Records with scene code:
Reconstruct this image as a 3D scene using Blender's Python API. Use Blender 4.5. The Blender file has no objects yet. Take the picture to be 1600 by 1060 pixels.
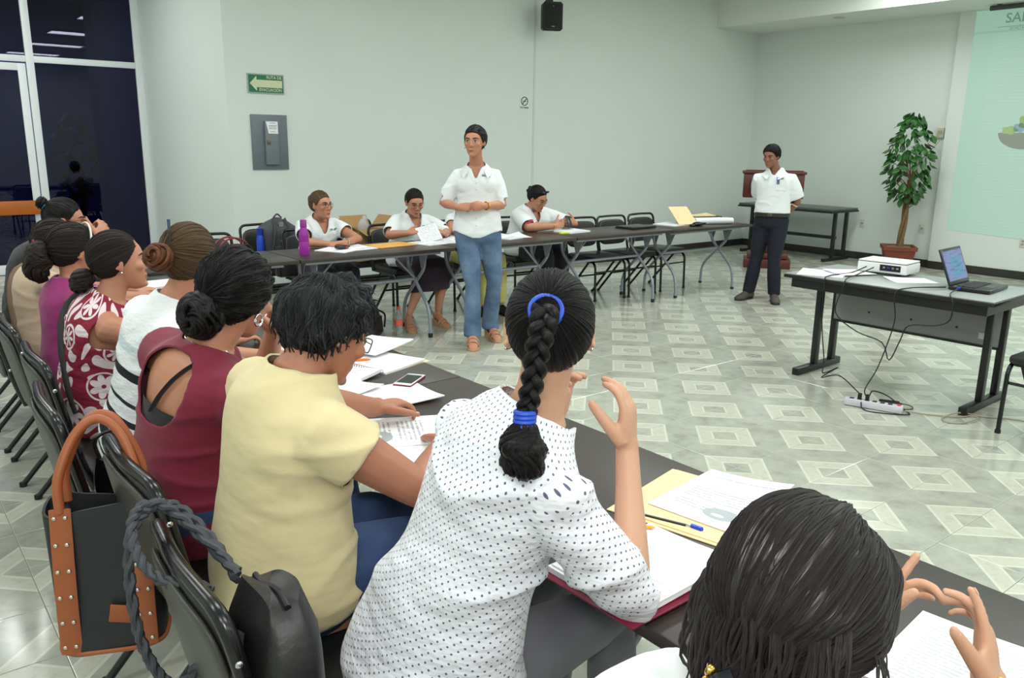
import bpy, bmesh, math, random
import numpy as np
from mathutils import Vector, Matrix, noise as mnoise
random.seed(7); np.random.seed(7)
scene = bpy.context.scene
COL = scene.collection
V = Vector
PI = math.pi

# ------------------------------------------------------------------ camera
cam_d = bpy.data.cameras.new('camera'); cam = bpy.data.objects.new('camera', cam_d); COL.objects.link(cam)
CR = V((0.7831, -0.6217, 0.0136)); CU = V((0.1347, 0.1912, 0.9723)); CF = V((0.6077, 0.7592, -0.2334))
cam.matrix_world = Matrix(((CR.x, CU.x, -CF.x, 0), (CR.y, CU.y, -CF.y, 0), (CR.z, CU.z, -CF.z, 1.6), (0, 0, 0, 1)))
cam_d.sensor_width = 36; cam_d.lens = 28.823; cam_d.clip_start = 0.05; cam_d.clip_end = 200
scene.camera = cam
# ------------------------------------------------------------------ world (night outside), exposure
world = bpy.data.worlds.new('night'); scene.world = world; world.use_nodes = True
world.node_tree.nodes['Background'].inputs[0].default_value = (0.02, 0.022, 0.06, 1)
world.node_tree.nodes['Background'].inputs[1].default_value = 0.35
scene.view_settings.view_transform = 'Standard'; scene.view_settings.look = 'None'
scene.view_settings.gamma = 1.0; scene.view_settings.use_curve_mapping = False
scene.view_settings.exposure = 0.0
CEIL_Z = 3.68
LIGHT_W = 28.5
LIGHT_COL = (0.965, 1.0, 1.0)
PANELS = [(x, y) for x in (-1.4, 1.4, 4.2, 7.0, 9.6) for y in (-3.2, -0.4, 2.4, 5.2)] + [(-1.4, 9.4), (1.2, 9.4), (.6, 7.6)]  # panels listed apart at the end are added to brighten the return wall
# the photographer's flash, held above the lens
fl_d = bpy.data.lights.new('camera_flash', 'AREA'); fl_d.shape = 'DISK'; fl_d.size = 0.30; fl_d.energy = 13; fl_d.color = (1.0, 0.985, 0.96)
fl_o = bpy.data.objects.new('camera_flash', fl_d); COL.objects.link(fl_o)
fl_o.matrix_world = Matrix(((CR.x, CU.x, -CF.x, -0.12), (CR.y, CU.y, -CF.y, -0.15), (CR.z, CU.z, -CF.z, 1.95), (0, 0, 0, 1)))

# ------------------------------------------------------------------ materials
MATS = {}
def srgb(r, g, b):
    f = lambda c: (c/255/12.92) if c/255 <= 0.04045 else ((c/255+0.055)/1.055)**2.4
    return (f(r), f(g), f(b), 1)
class NT:
    def __init__(s, name):
        s.m = bpy.data.materials.new(name); s.m.use_nodes = True
        s.t = s.m.node_tree; s.n = s.t.nodes; s.b = s.n['Principled BSDF']
    def new(s, typ, **k):
        n = s.n.new(typ)
        for a, v in k.items(): setattr(n, a, v)
        return n
    def link(s, a, b): s.t.links.new(a, b)
    def val(s, x, i):
        if hasattr(x, 'is_linked') or isinstance(x, bpy.types.NodeSocket): s.link(x, i)
        else: i.default_value = x
    def math(s, op, a, b=None, c=None, clamp=False):
        n = s.new('ShaderNodeMath', operation=op); n.use_clamp = clamp
        s.val(a, n.inputs[0])
        if b is not None: s.val(b, n.inputs[1])
        if c is not None: s.val(c, n.inputs[2])
        return n.outputs[0]
    def mix(s, f, a, b, blend='MIX'):
        n = s.new('ShaderNodeMix', data_type='RGBA', blend_type=blend)
        s.val(f, n.inputs[0]); s.val(a, n.inputs[6]); s.val(b, n.inputs[7]); return n.outputs[2]
    def noise(s, vec=None, scale=5, detail=4, rough=.5, dim='3D'):
        n = s.new('ShaderNodeTexNoise'); n.inputs['Scale'].default_value = scale; n.inputs['Detail'].default_value = detail; n.inputs['Roughness'].default_value = rough
        if vec is not None: s.link(vec, n.inputs['Vector'])
        return n.outputs['Fac']
    def ramp(s, f, stops, interp='LINEAR'):
        n = s.new('ShaderNodeValToRGB'); cr = n.color_ramp; cr.interpolation = interp
        while len(cr.elements) < len(stops): cr.elements.new(0.5)
        for e, (p, c) in zip(cr.elements, stops): e.position = p; e.color = c
        s.link(f, n.inputs[0]); return n.outputs[0]
    def coord(s, which='Object', scale=None):
        n = s.new('ShaderNodeTexCoord'); o = n.outputs[which]
        if scale:
            m = s.new('ShaderNodeMapping'); m.inputs['Scale'].default_value = scale; s.link(o, m.inputs[0]); o = m.outputs[0]
        return o
    def attr(s, name):
        n = s.new('ShaderNodeAttribute'); n.attribute_name = name; return n.outputs['Vector']
    def pos(s):
        return s.new('ShaderNodeNewGeometry').outputs['Position']
    def sep(s, v):
        n = s.new('ShaderNodeSeparateXYZ'); s.link(v, n.inputs[0]); return n.outputs
    def comb(s, x, y, z=0.0):
        n = s.new('ShaderNodeCombineXYZ'); s.val(x, n.inputs[0]); s.val(y, n.inputs[1]); s.val(z, n.inputs[2]); return n.outputs[0]
    def bump(s, h, strength=.2, dist=.01):
        n = s.new('ShaderNodeBump'); n.inputs['Strength'].default_value = strength; n.inputs['Distance'].default_value = dist
        s.link(h, n.inputs['Height']); s.link(n.outputs[0], s.b.inputs['Normal'])
    def set(s, color=None, rough=None, metal=None, **k):
        if color is not None: s.val(color, s.b.inputs['Base Color'])
        if rough is not None: s.val(rough, s.b.inputs['Roughness'])
        if metal is not None: s.b.inputs['Metallic'].default_value = metal
        for a, v in k.items(): s.val(v, s.b.inputs[a.replace('_', ' ')])
def mat(name, rgb, rough=.5, metal=0, var=.08, vs=8, bump=0, bs=60, coat=0, **k):
    """plain procedural material: colour with a little noise variation"""
    if name in MATS: return MATS[name]
    t = NT(name); c = srgb(*rgb) if max(rgb) > 1 else (*rgb, 1)
    nz = t.noise(t.coord('Object'), vs, 3)
    col = t.mix(nz, tuple(x*(1-var) for x in c[:3])+(1,), tuple(min(1, x*(1+var)) for x in c[:3])+(1,))
    t.set(col, rough, metal, **k)
    if coat: t.b.inputs['Coat Weight'].default_value = coat
    if bump: t.bump(t.noise(t.coord('Object'), bs, 3), bump, .004)
    MATS[name] = t.m; return t.m

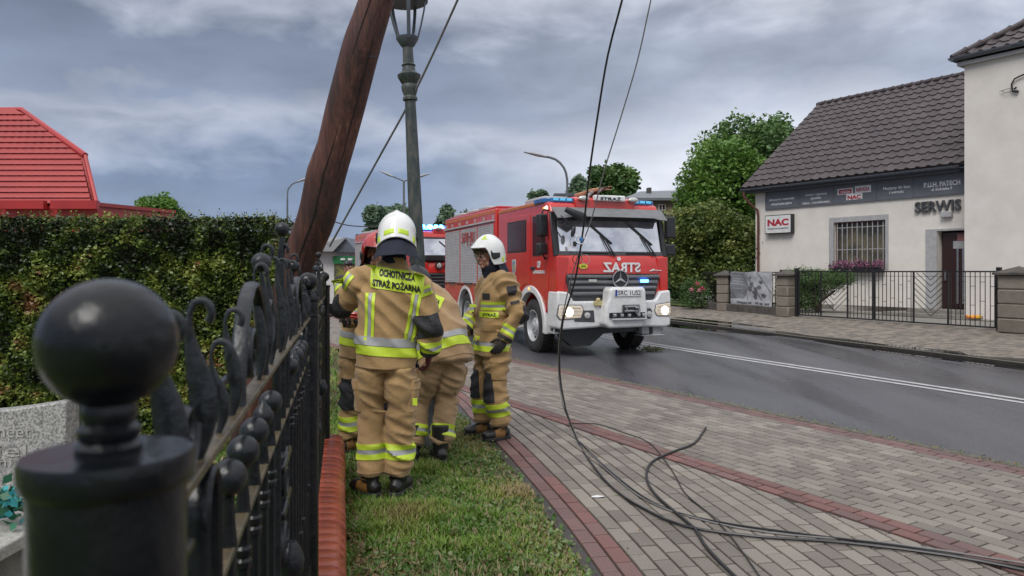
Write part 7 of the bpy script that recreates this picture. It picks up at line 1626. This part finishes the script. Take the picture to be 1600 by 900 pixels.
# bolt cutter
bc = thing('bolt_cutter', 'red handled bolt cutter held between the fence and the firefighters', 'bolt cutter', tuple(P(540, 492, 5.75))); o_ = P(540, 492, 5.75)
mb = MB(); mb.tube([P(516,489,5.75)-o_, P(538,492,5.75)-o_], .010, 8); mb.tube([P(514,486,5.75)-o_, P(524,490,5.75)-o_, P(516,494,5.75)-o_], [.012,.02,.01], 8); mb.build('jaws', M['iron'], bc)
for dy in (-2, 4): mb = MB(); mb.tube(catmull([P(537,492,5.75)-o_, P(546,491+dy*.8,5.75)-o_, P(563,493+dy,5.75)-o_, P(580,494+dy*1.2,5.75)-o_], .05), .014, 8); mb.build('handle', M['red'], bc)
# E: bystander
E_ = thing('person', 'bystander in black cap, dark shirt and black shorts farther back on the pavement', 'person', at_world(545, 14.3), R(150))
mb = MB(); hd_ = Vector((0,.03,1.64)); head_geo(mb, hd_, Matrix.Identity(3)); mb.tube([(0,0,1.45),hd_-Vector((0,0,.06))], [.06,.055], 10); mb.tube([(0,0,.9),(0,0,1.1),(0,0,1.3),(0,0,1.44)], [(.15,.1),(.14,.1),(.18,.12),(.1,.08)], 14, ref=(1,0,0))
for k in (-1, 1):
    mb.tube([(k*.06,0,1.38),(k*.19,0,1.38),(k*.25,.0,1.1),(k*.22,.12,.9)], [.06,.055,.042,.03], 10); hand_geo(mb, (k*.22,.12,.9), (0,.3,-.9), (k,0,0), k, 1, .5)
    mb.tube([(0,0,.92),(k*.09,0,.86),(k*.10,.02,.48),(k*.10,-.02,.09)], [.09,.088,.058,.040], 12); mb.tube([(k*.10,-.06,.05),(k*.10,.06,.04),(k*.11,.15,.03)], [.035,.035,.022], 8)
me = remeshed(mb, .011, 2); me.materials.append(M['skin']); link('body', me, E_)
mb = MB(); mb.tube([(0,0,.86),(0,0,1.1),(0,0,1.3),(0,0,1.46)], [(.19,.14),(.18,.135),(.21,.14),(.09,.08)], 16, ref=(1,0,0))
for k in (-1,1): mb.tube([(k*.1,0,1.37),(k*.20,0,1.36),(k*.235,0,1.18)], [.085,.078,.07], 12)
me = remeshed(mb, .014, 3, folds(.006, 4)); me.materials.append(mat('dark_olive_shirt', (.05,.05,.035), (.03,.03,.025), rough=.9)); link('shirt', me, E_)
mb = MB(); mb.tube([(0,0,.96),(0,0,.85)], [(.175,.13),(.18,.14)], 16, ref=(1,0,0))
for k in (-1,1): mb.tube([(k*.09,0,.86),(k*.10,.01,.55)], [(.11,.12),(.105,.11)], 14)
me = remeshed(mb, .014, 3, folds(.006, 8)); me.materials.append(M['patch']); link('shorts', me, E_)
mb = MB(); mb.ball(hd_+Vector((0,-.01,.05)), (.085,.10,.075), 16, 9); mb.tube([hd_+Vector((0,.06,.055)), hd_+Vector((0,.16,.045))], [(.06,.008),(.05,.004)], 12, ref=(1,0,0)); mb.build('cap', M['helmk'], E_)
for k in (-1,1): mb = MB(); mb.tube([(k*.10,-.09,.045),(k*.10,.04,.045),(k*.11,.17,.03)], [(.04,.045),(.048,.045),(.03,.025)], 10); mb.build('shoe', M['boot'], E_)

- Written task -
All lines from the start of the entries through the one with "PI = math.pi" are to be output exactly; omit the pictures.

- Written answer -
Reconstruct this image as a 3D scene using Blender's Python API. Use Blender 4.5. The Blender file has no objects yet. Take the picture to be 1600 by 1060 pixels.
import bpy, bmesh, math, random
import numpy as np
from mathutils import Vector, Matrix, noise as mnoise
random.seed(7); np.random.seed(7)
scene = bpy.context.scene
COL = scene.collection
V = Vector
PI = math.pi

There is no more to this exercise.